I once attend the the Blue River Writers Gathering, a biannual gathering at the H.J. Andrews Experimental Forest whose purpose, according to their website, is:

to take counsel from each other and from the forest, to deepen our sense of community with other writers and with the natural world, to walk, to talk, to read aloud, to inhabit that seam between the world’s deepest need and our own sources of gladness, and find ways to sow with our works effective seeds of hope. The invited writers all have two things in common — geography and grounding. We all come from the Great Northwest, from wherever the Salmon swim, from the Yukon to the Sacramento and deep into the interior, right to the edge of the Great Basin. And we all ground our work in deep attention to the land.
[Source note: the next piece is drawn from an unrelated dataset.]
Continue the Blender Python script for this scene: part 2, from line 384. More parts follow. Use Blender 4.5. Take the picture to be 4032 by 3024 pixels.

This year, of course, it is via Zoom and no word yet if some of the sessions will be made available live, or later, via recordings. The list of confirmed participants (so far) is inspired:

Bill Sherwonit
Bill Yake
Carly Lettero (organizer)
Charles Finn
Marie Fuhrman
Ellen Waterston
Emma Marris
Gloria Brown
Greg Darms
Gregg Kleiner
Holly Hughes
Ian Boyden
Jeff Fearnside
Jerry Martien
John S. Farnsworth
Kim Stafford
Marybeth Holleman
Michael Paul Nelson
Paul E Nelson
Pepper Trail
Rena Priest
Saul Weisberg
Scott T. Starbuck
Shelley Stonebrook (organizer)
Tess Taylor
Tim Fox
Tom Titus

My proposal was selected for one of the 50 minute interview slots and is:

What does it Mean to be a Cascadian? In a USAmerica more culturally divided than since the Civil War, we examine the basic premise of bioregionalism especially as it relates to Cascadia. What does it mean to be Cascadian, how would that be better than what we have now and what makes that different from life in any of North America’s other bioregions? Using spontaneous writing exercises honed over 25 years of workshops, maps and sharing of discoveries, we may find that we can be more connected to where we live despite life amidst the death throes of the U.S. empire.